Mucho antes de estos libros, escribió El mar de coral (Lumen), que recién se publicó en 2012. Robert le pidió antes de morir que cuente la historia que los unió. Ella tardó en hacerlo y dudó una y otra vez, finalmente publica Éramos unos niños, en donde justamente conocemos cómo se va forjando ese culto del que hablamos en el párrafo anterior. Pero cuando la muerte de Mapplethorpe fue un hecho y el dolor la tomó de manera abrumadora, Patti escribió estos poemas dedicados a él que van tan a fondo que transforman, una vez más, la mirada no solo sobre la vida y obra de unos de los hombres más brillantes y atractivos que sacudieron el siglo XX y la pacatería americana, sino del arte todo.
Otro poemario es Tejiendo sueños (2014), poesía escrita con los cincos sentidos de forma refinada para recrear su propio imaginario de infancia. Mientras que en Devoción (2017), la narrativa de Smith ensambla lo onírico con lo real, gira en círculos que atrapan la lectura, y el resultado es una historia que se lee como si se estuviera viendo una película de fantasía. A decir verdad, esto último pasa con ambos libros, editados también por Lumen. Por fuera de su firma, hay dos publicaciones que son imposibles de no nombrar, aunque se alejen de las letras y se vuelquen de lleno a lo visual.

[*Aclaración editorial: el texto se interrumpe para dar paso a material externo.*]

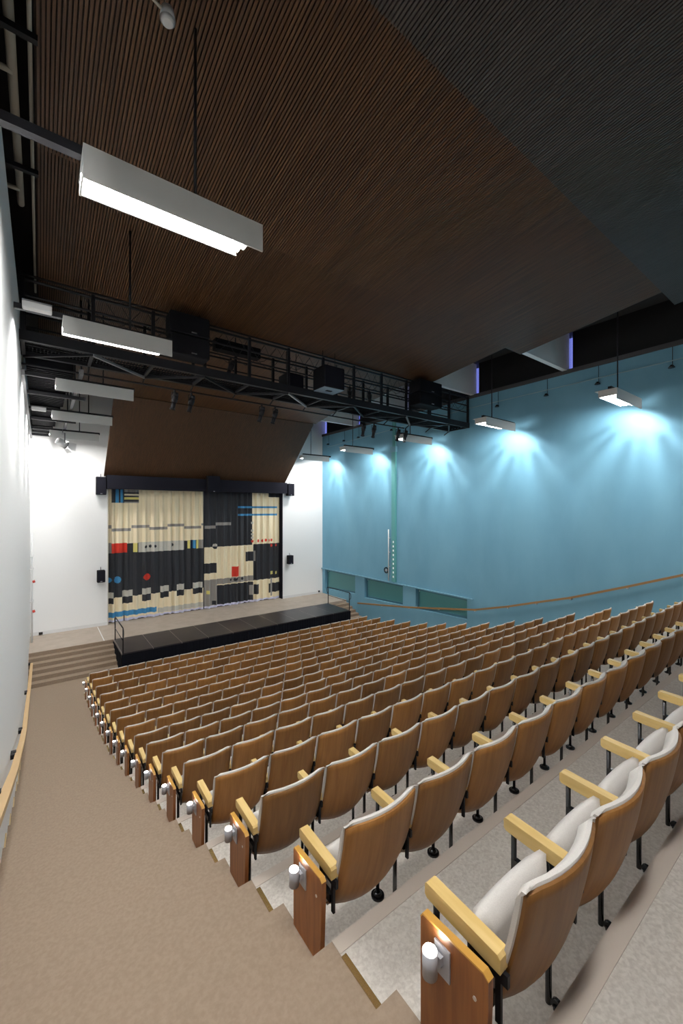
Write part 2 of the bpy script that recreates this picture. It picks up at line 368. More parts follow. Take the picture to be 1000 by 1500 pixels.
CR = [('k', 6.75, -1.98, 9.38, 0.98), ('k', 10.38, 0.68, 11.31, 1.0), ('b', 8.59, 0.07, 10.96, 0.16), ('b', 8.59, -0.36, 10.96, -0.26), ('g', 6.79, -1.01, 7.35, -0.86), ('g', 7.35, -0.84, 8.19, -0.69), ('k', 6.76, -3.33, 7.38, -2.81), ('k', 9.03, -2.85, 9.43, -2.34), ('r', 8.25, -3.65, 8.65, -3.08), ('g', 6.76, -3.96, 9.44, -3.66), ('g', 6.76, -5.17, 7.42, -3.85), ('k', 7.42, -5.48, 9.44, -3.99), ('y', 6.87, -4.38, 7.02, -4.22), ('k', 7.18, -4.99, 7.36, -4.78), ('g', 9.25, -4.74, 9.44, -4.18), ('k', 9.44, -3.95, 11.31, -1.94), ('g', 9.47, -2.87, 9.61, -2.31), ('y', 10.52, -3.72, 10.7, -3.54), ('y', 10.79, -3.72, 10.92, -3.55), ('k', 9.47, -4.72, 9.8, -4.19), ('k', 10.38, -4.72, 11.31, -4.21), ('g', 10.53, -4.95, 10.65, -3.92), ('l', 9.4, -0.75, 0.07, 0, 'c'), ('l', 9.4, -1.18, 0.07, 0, 'c'), ('l', 9.4, -1.38, 0.07, 0, 'c'), ('l', 9.4, -1.57, 0.07, 0, 'c'), ('r', 9.4, -1.77, 0.07, 0, 'c'), ('r', 9.75, -1.76, 0.08, 0, 'c'), ('r', 10.03, -1.77, 0.08, -1, 'c'), ('r', 10.25, -1.75, 0.08, 0, 'c'), ('r', 10.37, -1.76, 0.07, 1, 'c'), ('r', 10.59, -1.75, 0.08, 0, 'c'), ('r', 10.59, -2.06, 0.08, 0, 'c'), ('r', 10.86, -2.06, 0.08, 0, 'c'), ('l', 7.33, -1.94, 0.14, 2, 'c'), ('k', 7.33, -1.94, 0.14, -2, 'c'), ('k', 8.18, -3.78, 0.08, 0, 'c'), ('k', 8.42, -3.8, 0.08, 0, 'c'), ('k', 8.54, -3.76, 0.08, 0, 'c'), ('k', 8.8, -3.77, 0.08, 0, 'c')]
def curtain(xa, xb, pat, label, seed):
    rnd = random.Random(seed); m = MB()
    for k in 'ckbgyrnlh': m.use(pal[k])
    order = 'ckbgyrnlh'
    dx = .024; nx = int((xb-xa)/dx); z0, z1 = -5.07, 1.0; nz = int((z1-z0)/.026)
    ph = [rnd.uniform(0, 6.3) for _ in range(4)]
    off = []
    for i in range(nx+1):
        x = xa+(xb-xa)*i/nx
        off.append(.055*sin(x*2*pi/.34+1.3*sin(x*2.1+ph[0]))+.03*sin(x*2*pi/.19+ph[1])+.02*sin(x*2*pi/.9+ph[2]))
    for j in range(nz+1):
        z = z0+(z1-z0)*j/nz
        for i in range(nx+1):
            x = xa+(xb-xa)*i/nx
            zz = z+(.02*sin(x*5+ph[3])-.05*(1 if j == 0 else .0) if j < 2 else 0)
            m.v.append((x, 20.85+off[i]*(1.15-.25*j/nz), zz))
    m.smooth = True
    for j in range(nz):
        z = z0+(z1-z0)*(j+.5)/nz
        row = [0]*nx
        for it in pat:
            c = order.index(it[0])
            if it[-1] == 'c':
                _, ux, uz, r, half, _ = it
                if abs(z-uz) > r: continue
                if half == 2 and z < uz or half == -2 and z > uz: continue
                w_ = math.sqrt(max(0, r*r-(z-uz)**2))*.95
                a, b = (ux-w_ if half != 1 else ux), (ux+w_ if half != -1 else ux)
            else:
                _, a, zb, b, zt = it
                if not (zb <= z <= zt): continue
            for i in range(max(0, round((a-xa)/(xb-xa)*nx)), min(nx, round((b-xa)/(xb-xa)*nx))): row[i] = c
        if j < 2: row = [8]*nx
        for i in range(nx):
            m.cur = row[i]; a = j*(nx+1)+i; m.face([a, a+1, a+nx+2, a+nx+1])
    o = m.build('stage_curtain'); tag(o, label, 'curtain', 'patterned stage curtains'); return o
curtain(2.46, 6.72, CL, 'left stage curtain, cream and black with red block, blue dot and blue bottom band', 1)
curtain(6.76, 11.10, CR, 'right stage curtain, half black and half cream with two thin blue lines', 2)
M('cloth_black').box(2.46, 20.95, SZ, 11.1, 20.97, -4.9).build('curtain_gap_shade', ws)  # black strip standing in for the shadow in the gap under the curtains
va = struct(M('valance').box(2.33, 20.15, .90, 11.22, 20.6, 1.50).build('trim_8'))

# ---------------------------------------------------------------- loudspeakers on the stage wall
def wall_speaker(x, z, wd, ht, label, y=20.35):
    t = thing('loudspeaker', label, 'speaker', (x, y, z), 0, 'small black loudspeakers around the stage opening')
    M('black_box').box(-wd/2, -.14, -ht/2, wd/2, .14, ht/2, .015).build('cabinet', t)
    M('valance').box(-wd/2+.02, -.148, -ht/2+.03, wd/2-.02, -.139, ht/2-.02).build('grille', t)
    M('steel').box(-.04, -.152, -ht/2+.04, .04, -.147, -ht/2+.06).build('badge', t)
    M('black_metal').box(-.04, .14, -.05, .04, .26, .05).build('wall_bracket', t)
    M('black_metal').tube((0, .05, ht/2), (0, .1, ht/2+.13), .012).build('antenna_knob', t)
wall_speaker(2.12, 1.02, .38, .78, 'black loudspeaker at upper left corner of the stage opening')
wall_speaker(2.12, -2.92, .30, .52, 'small black loudspeaker low on the white wall left of the curtain')
wall_speaker(11.52, 1.12, .42, .70, 'black loudspeaker at upper right corner of the stage opening')
wall_speaker(11.52, -2.9, .30, .50, 'small black loudspeaker low on the white wall right of the curtain')
wall_speaker(6.93, 1.25, .62, .82, 'black centre loudspeaker in front of the beam above the curtain', 20.0)

# ---------------------------------------------------------------- hanging lamps
ordl = ['nearest', 'second-nearest', 'third', 'fourth', 'farthest']
LY = [3.9, 7.55, 11.25, 15.0, 18.75, .25]
def hall_lamp(x, y, z, d, label, group, barx):
    side = d; d = 1      # side: which wall it washes; the origin is the left end
    t = thing('hanging_lamp', label, 'lamp', (x, y, z), 0, group)
    L = 1.72 if side > 0 else 1.60
    M('lamp_white').box(0, 0, -.28, d*L, .018, 0).build('shield_plate', t)
    M('lamp_white').box(0, .018, -.012, d*L, .50, 0).build('top_plate', t)
    h = M('lamp_white').box(0.0, .018, -.175, d*.015, .42, -.012)
    h.box(d*.015, .405, -.17, d*(L-.26 if side > 0 else L-.13), .42, -.012); h.build('housing', t)
    M('diffuser').box(d*.02, .022, -.165, d*(L-.27 if side > 0 else L-.14), .35, -.13).build('diffuser', t)
    ar = bpy.data.lights.new('wall_washer', 'SPOT'); ar.energy = WASH; ar.color = (1, .985, .96); ar.spot_size = radians(154); ar.spot_blend = .45; ar.shadow_soft_size = .010
    ao = bpy.data.objects.new('wall_washer', ar); COL.objects.link(ao); ao.parent = t; ao.location = (1.62, .21, -.06) if side > 0 else (-.01, .2, -.12); ao.rotation_euler = (radians(22), side*radians(-14), 0)
    lv = M('lamp_white')
    for k in range(9 if side > 0 else 0):
        an = radians(-64+k*15+(5 if k % 3 else -3)); r0, tk = .085, .0035+.0025*(k % 2)
        cy, cz = .21+r0*sin(an), -.06-r0*cos(an); ty, tz = tk*cos(an), tk*sin(an); ry, rz = .012*sin(an), -.012*cos(an)
        lv.prism([(cy-ty, cz-tz), (cy+ty, cz+tz), (cy+ty+ry, cz+tz+rz), (cy-ty+ry, cz-tz+rz)], 0, 1.55, 1.70)
    if side > 0: lv.build('louvre', t)
    M('black_metal').box(barx[0], .16, .01, barx[1], .24, .09).build('mounting_bar', t)
    M('black_metal').tube((d*.96 if side < 0 else .62, .2, .09), (d*.96 if side < 0 else .62, .2, (ZR+.01 if side > 0 else 4.8)-z), .016).build('suspension_rod', t)
    M('steel').box(d*.45, .1, 0, d*.5, .3, .02).build('clamp', t)
    return t
ordl += ['above the row nearest', 'behind and above']
for n in range(6):
    hall_lamp(.28, LY[n], 3.0, -1, 'white hanging lamp by the white left wall, %s from the viewer' % ordl[n], 'lamps along the left wall', (-.6, 1.65 if n else .05))
    hall_lamp(11.42, LY[n], 3.02 if n == 0 else 2.97, 1, 'white hanging lamp by the blue wall, %s from the viewer' % ordl[n], 'lamps along the blue wall', (.1, 1.95))
# emergency-light boxes on the left bars
for n, lb in ((1, 'flat white box fixed under the bar beside the second hanging lamp on the left'), (3, 'flat white box fixed under the bar beside the fourth hanging lamp on the left')):
    t = thing('ballast_box', lb, 'box', (-.04, LY[n]-.16, 2.97), 0, 'white boxes on the left bars')
    M('white_plastic').box(-.17, -.06, -.07, .18, .06, .03, .012).build('casing', t); M('grey_metal').box(-.17, -.06, .03, .18, .30, .045).build('mounting_plate', t)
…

Por un lado tenemos a Patti Smith 1969-1976 (Abrams Image, 2011), el libro de fotografías que le fue tomando durante años otra joven promesa de aquel tiempo, Judy Linn. Un himno a la amistad entre chicas que, mientras estudian y se van conociendo, sus carreras empiezan a marcar cierto potencial, pero ellas siguen en la suya y solo les importa comerse la Nueva York soñada de su juventud. Por otro, esa obra maestra que es Dream of Life, el documental homónimo realizado por Steven Sebring, hecho -perdón el exabrupto pero es más que válido- librazo: a lo largo de las más de cuatrocientas treinta páginas damos una verdadera vuelta por su universo, como si tocar la esencia de alguien fuera posible, este libro nos hace creer que sí, que lo es.
Poetas malditos, tumbas y rosas, mejor aún, cementerios y maratones florales, iglesias abandonadas y magníficas, velas y horizontes, mar y campos de silencios, rayos que no desintegran el sentido y el poder de la acumulación, cámaras de fotos y de grabación, y, sobre todo, palabras cuidadas, ni buenas ni malas, cuidadas, todo esto es Patti, un lenguaje en sí mismo que busca el ejercicio del registro y del diálogo, de la contemplación y del conocimiento donde la Tierra, en definitiva, se hace tan chica como lo que verdaderamente es en una galaxia. Y aunque en algunos de sus escritos lamentó no resucitar a los muertos con su escritura, hace algo aún más fértil y necesario, mantiene vivo los linajes, un punto de resistencia imperceptible -pero vital- en un presente que aglutina narcisismos que no pueden concebir que la historia de los tiempos no comenzó con el primer despertar de cada uno de nosotros. De hecho, si esto fuera así, nos hubiéramos privado de Patti Smith.